Powell is not raising rates to halt inflation, he’s doing it to break the EU.
The US could save itself by cutting government spending by 25%.
This is the end of the old monetary system.
EUROPE IS CRACKING - EUROPEAN BOND MARKET IS BREAKING
See what you think. In the meantime, Russia is saying, Yeah, we’ll listen to anything the Ukrainians want to say, but we’re not stopping anything just to listen. Does that suggest who’s in the driver’s seat in this global crisis?
https://www.spectator.co.uk/article/france-could-plunge-the-eurozone-into-its-next-crisis
Just found this article. France is in more trouble than I realised.
Mark, thanks very much for your work compiling these great sources on economic matters. I am humbled that you presented my comment to help frame your presentation, which is excellent.

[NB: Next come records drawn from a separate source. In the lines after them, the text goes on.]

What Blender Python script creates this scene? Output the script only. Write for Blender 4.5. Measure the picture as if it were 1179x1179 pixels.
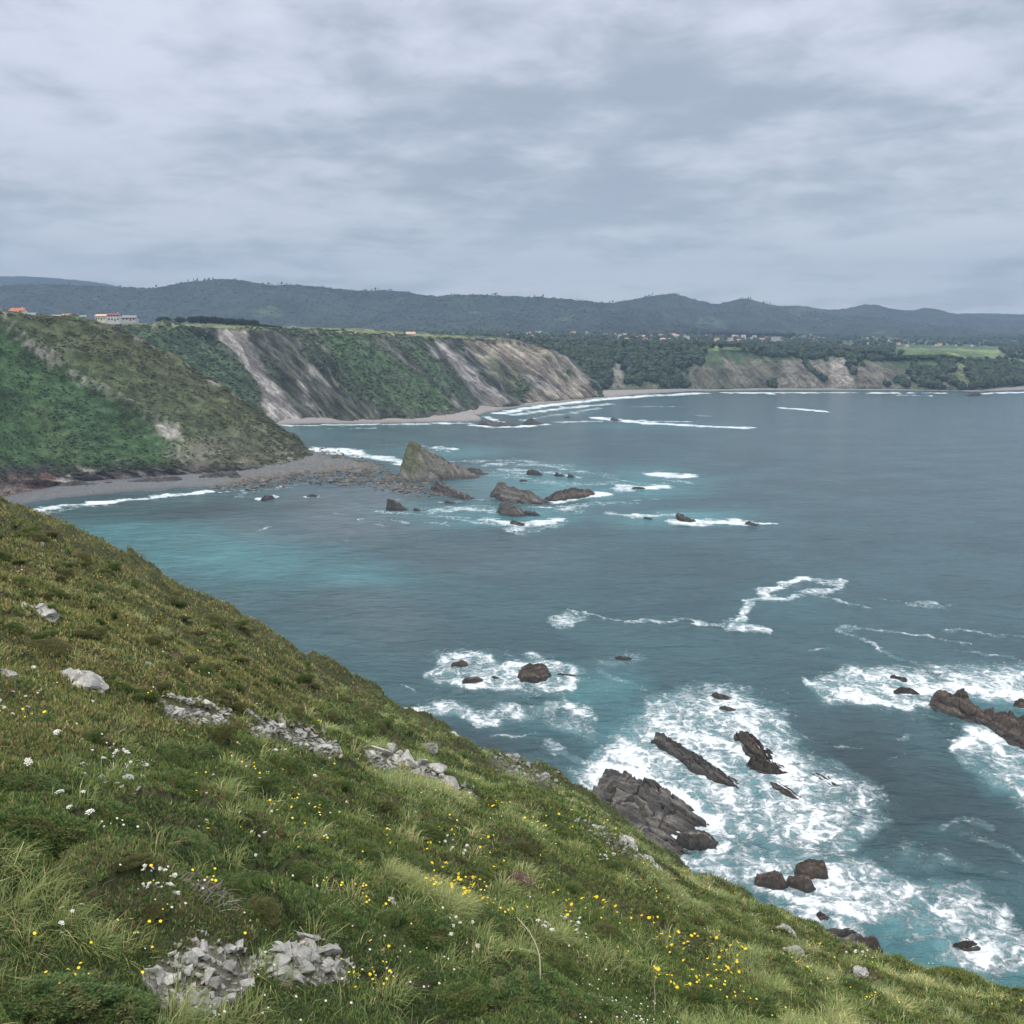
import bpy, bmesh, math, random
import numpy as np
from mathutils import Vector

for _o in list(bpy.data.objects):
    bpy.data.objects.remove(_o)
random.seed(7)
rng = np.random.default_rng(11)
SC = bpy.context.scene
COL = SC.collection
R = math.radians

# ------------------------------------------------------------------ camera
EYE = 90.0                       # the headland stands ninety metres over the sea
PITCH = 10.2
FPX = 1140.0
cam_d = bpy.data.cameras.new("camera")
cam_d.sensor_width = 36.0
cam_d.lens = 36.0 * FPX / 1179.0
cam_d.clip_start = 0.1
cam_d.clip_end = 40000.0
cam = bpy.data.objects.new("camera", cam_d)
COL.objects.link(cam)
cam.location = (0, 0, EYE)
cam.rotation_euler = (R(90 - PITCH), 0, 0)
SC.camera = cam

# ------------------------------------------------------------------ view, sampling
SC.render.engine = 'CYCLES'
SC.view_settings.view_transform = 'Standard'
SC.view_settings.look = 'None'
SC.view_settings.exposure = 0.28
SC.view_settings.gamma = 1.0
SC.cycles.use_denoising = True
try:
    SC.cycles.denoiser = 'OPENIMAGEDENOISE'
    SC.cycles.denoising_input_passes = 'RGB_ALBEDO_NORMAL'
    SC.cycles.denoising_prefilter = 'ACCURATE'
except Exception:
    pass
SC.cycles.max_bounces = 5
SC.cycles.diffuse_bounces = 3
SC.cycles.glossy_bounces = 2
SC.cycles.transmission_bounces = 2
SC.cycles.volume_bounces = 1
SC.cycles.transparent_max_bounces = 4

# ------------------------------------------------------------------ overcast sky
SUN_EL, SUN_AZ = 58.0, 205.0     # azimuth of the veiled sun, clockwise from +Y
W = bpy.data.worlds.new("World")
SC.world = W
W.use_nodes = True
nt = W.node_tree
nt.nodes.clear()
def wn(t, **k):
    n = nt.nodes.new(t)
    for a, b in k.items():
        setattr(n, a, b)
    return n
def wl(a, b):
    nt.links.new(a, b)
def wmath(op, a, b=None, clamp=False):
    n = wn('ShaderNodeMath', operation=op, use_clamp=clamp)
    for i, v in enumerate((a, b)):
        if v is None:
            continue
        if isinstance(v, (int, float)):
            n.inputs[i].default_value = v
        else:
            wl(v, n.inputs[i])
    return n.outputs[0]
def wmix(f, a, b):
    n = wn('ShaderNodeMix', data_type='RGBA')
    wl(f, n.inputs[0]) if not isinstance(f, float) else setattr(n.inputs[0], 'default_value', f)
    for i, v in ((6, a), (7, b)):
        if isinstance(v, tuple):
            n.inputs[i].default_value = (*v, 1)
        else:
            wl(v, n.inputs[i])
    return n.outputs[2]
def wramp(v, lo, hi):
    n = wn('ShaderNodeMapRange', interpolation_type='SMOOTHSTEP')
    wl(v, n.inputs[0])
    n.inputs[1].default_value = lo
    n.inputs[2].default_value = hi
    return n.outputs[0]
def wnoise(vec, scale, detail=6, rough=0.55, dist=0.0):
    n = wn('ShaderNodeTexNoise')
    n.inputs['Scale'].default_value = scale
    n.inputs['Detail'].default_value = detail
    n.inputs['Roughness'].default_value = rough
    n.inputs['Distortion'].default_value = dist
    wl(vec, n.inputs['Vector'])
    return n.outputs['Fac']
sky = wn('ShaderNodeTexSky', sky_type='NISHITA', sun_disc=False)
sky.sun_elevation = R(SUN_EL)
sky.sun_rotation = R(SUN_AZ)
sky.air_density = 1.0
sky.dust_density = 2.0
tc = wn('ShaderNodeTexCoord')
sep = wn('ShaderNodeSeparateXYZ')
wl(tc.outputs['Generated'], sep.inputs[0])
el = wmath('MAXIMUM', sep.outputs[2], 0.0)
den = wmath('ADD', el, 0.15)                # the cloud deck seen in perspective
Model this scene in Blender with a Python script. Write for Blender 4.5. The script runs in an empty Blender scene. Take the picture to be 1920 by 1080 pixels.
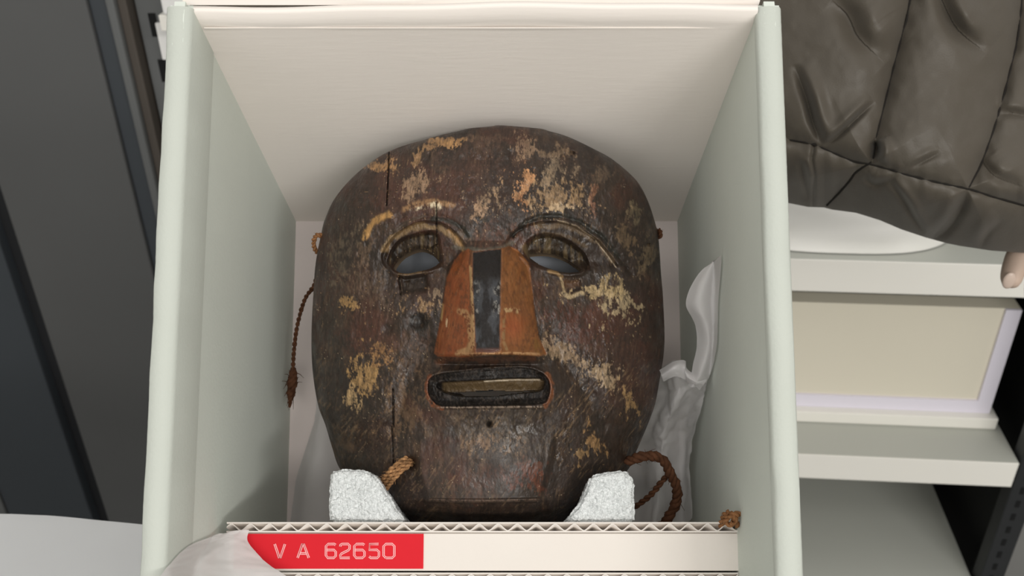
import bpy, bmesh, math, random
import numpy as np
from mathutils import Vector, Matrix
random.seed(4); rng = np.random.default_rng(7)
scene = bpy.context.scene
COL = scene.collection

# ------------------------------------------------------------------ camera, world, lights
F = 1800.0
def rx(a): c, s = math.cos(a), math.sin(a); return np.array([[1,0,0],[0,c,-s],[0,s,c]])
def ry(a): c, s = math.cos(a), math.sin(a); return np.array([[c,0,s],[0,1,0],[-s,0,c]])
def rz(a): c, s = math.cos(a), math.sin(a); return np.array([[c,-s,0],[s,c,0],[0,0,1]])
RR = rz(math.radians(-.82)) @ rx(math.radians(31.93)) @ ry(math.radians(4.87))
# rows: world axes expressed in camera axes (X right, Y up, Z forward)
W2 = np.array([[RR[0,0], -RR[1,0], RR[2,0]], [RR[0,2], -RR[1,2], RR[2,2]], [-RR[0,1], RR[1,1], -RR[2,1]]])
CAM = np.array([0.0, 0.0, 1.45])
def c2w(p):                       # camera coords (right, up, forward) -> world
    return np.asarray(p) @ W2.T + CAM
cam = bpy.data.objects.new('camera', bpy.data.cameras.new('camera')); COL.objects.link(cam)
cam.data.sensor_width = 36; cam.data.lens = F/1920*36; cam.data.clip_start = .01
m = Matrix.Identity(4)
for i in range(3):
    m[i][0] = W2[i,0]; m[i][1] = W2[i,1]; m[i][2] = -W2[i,2]; m[i][3] = CAM[i]
cam.matrix_world = m
cam.data.dof.use_dof = True; cam.data.dof.focus_distance = .45; cam.data.dof.aperture_fstop = 18
scene.camera = cam

world = bpy.data.worlds.new('world'); scene.world = world; world.use_nodes = True
bg = world.node_tree.nodes['Background']; bg.inputs[0].default_value = (1, .98, .945, 1); bg.inputs[1].default_value = .84
def area(name, loc, target, sx, sy, power, col):
    l = bpy.data.lights.new(name, 'AREA'); l.shape = 'RECTANGLE'; l.size = sx; l.size_y = sy
    l.energy = power; l.color = col
    o = bpy.data.objects.new(name, l); COL.objects.link(o); o.location = loc
    o.rotation_euler = (Vector(target)-Vector(loc)).to_track_quat('-Z', 'Y').to_euler()
    return o
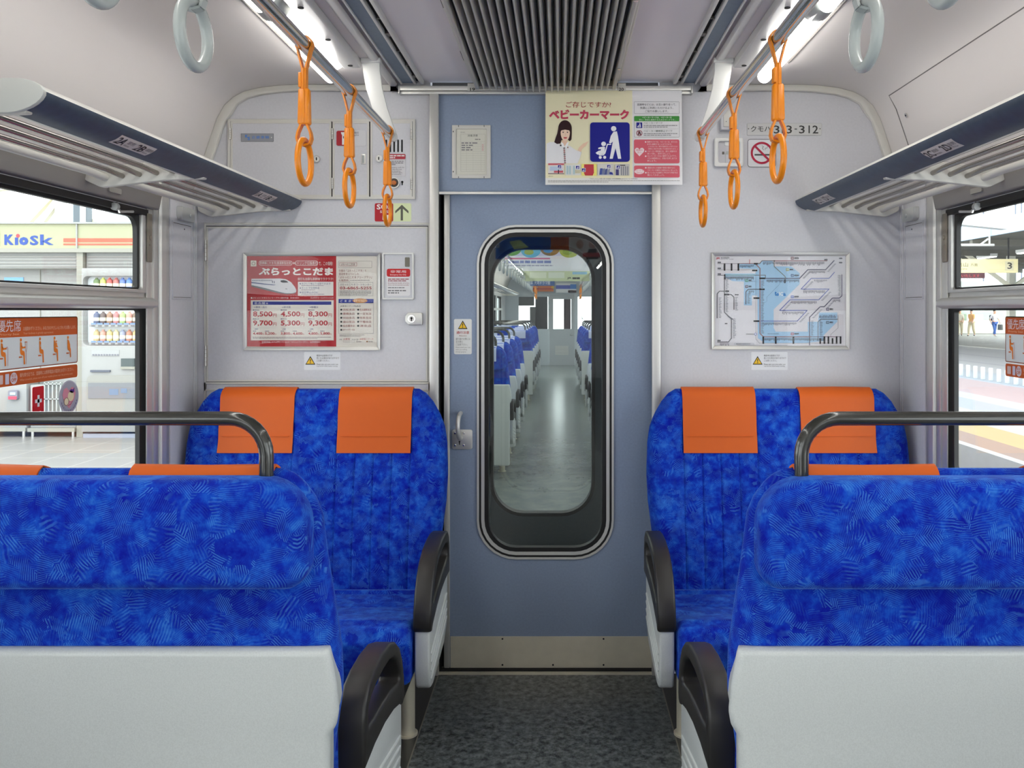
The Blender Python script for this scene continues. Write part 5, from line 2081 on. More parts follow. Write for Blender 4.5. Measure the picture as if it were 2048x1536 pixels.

I think Mercouris did a very good job explaining the EU situation in understandable terms. It isn't pleasant to contemplate Luongo's view that at a high level we are dealing with a "turf war" between the commercial banks, central banks, Davos, and Russia (and that we are the collateral for all of them). Yet it is hard to argue against that. Of interest to me was Luongo noting that the ECB itself is potentially subject to bankruptcy due to its holdings of bonds in Italy, etc. Wasn't there a saying that the first purpose of any organization is its own preservation? There are any number of ways things could go sideways in Europe now. It is no longer a stable environment for investment and as you have noted well, the ECB is seemingly powerless at this point.
So much of the economic health of the West depends on energy and our current governments are doing all they can to make it scarcer and more unprofitable to produce and distribute. Their efforts can only be seen as purposely malicious and destructive. Even more disturbing is that as Denninger notes you cannot just flip a switch to bring more energy back online when the means of production and transportation have been shut down and disincentivized. Very tough times ahead for at the very least a few years.
Thanks again for this. Much appreciated!